The Future of Defense Tech Isn't Hardware. It's the 'Android of Robotics'

Defense-tech company Anduril Industries‘ founder, Palmer Luckey, proved that a startup could challenge traditional defense contractors by building cutting-edge military hardware. XTEND CEO Aviv Shapira says the next chapter of defense technology could be won somewhere else.

Rather than competing to manufacture every drone, robot and autonomous system, the bigger opportunity lies in building what Shapira calls the “Android of robotics”—a software platform that connects hardware from countless manufacturers into a single AI-powered operating system.

A Different Vision From Anduril

Shapira is quick to credit Anduril for reshaping investor perceptions of the defense industry.

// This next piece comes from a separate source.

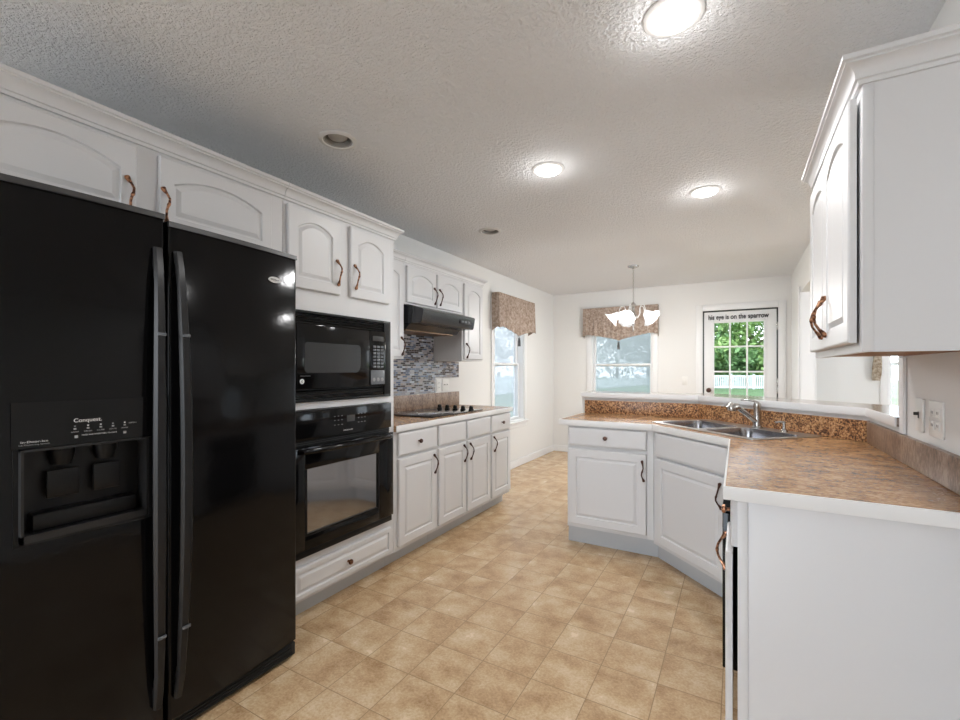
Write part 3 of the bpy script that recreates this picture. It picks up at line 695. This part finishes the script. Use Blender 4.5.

“Palmer Luckey proved that a venture-backed company could outperform the traditional primes,” he told Benzinga in an exclusive email interview, helping establish defense as “a real technology category instead of a niche.”

But that’s where the similarities end.

While Anduril has built its business around vertically integrated hardware, platforms and manufacturing, XTEND is pursuing what Shapira describes as a fundamentally different strategy. “We’re building XTEND as a software layer that sits on top of everyone else’s hardware,” he said. “Think of XTEND as the Android of robotics, harnessing AI-powered task-based ‘skills’ across countless third-party platforms, payloads and command-and-control systems.”

Rather than competing with drone manufacturers, XTEND aims to enable them.

That approach, Shapira argues, leaves the company with “very few direct competitors” because it is focused on making different robotic systems work together instead of replacing them.

Why Software May Capture More Value

The strategy reflects a broader belief about where long-term value in defense technology will ultimately reside.

“The operating system layer is where the durable value sits,” Shapira said, drawing a parallel with the smartphone industry, where operating systems became as strategically important as the devices themselves.

That philosophy also shapes how XTEND views the future of military AI.

While companies often focus on building more powerful hardware, Shapira argues software remains the bigger challenge. Modern defense systems must continue operating in GPS-denied environments, degraded communications and other battlefield conditions where reliability matters more than raw processing power.

A Different Kind of AI Arms Race

Shapira says the companies that define the next generation of defense technology won’t necessarily be those manufacturing the most drones. Instead, they’ll be the ones connecting hardware, AI models and battlefield data into a unified ecosystem.

It’s why XTEND is betting that the future of defense resembles smartphones more than traditional weapons manufacturing. Hardware will continue to matter, but the companies controlling the software layer—the “Android of robotics”—could ultimately capture the industry’s most durable competitive advantage.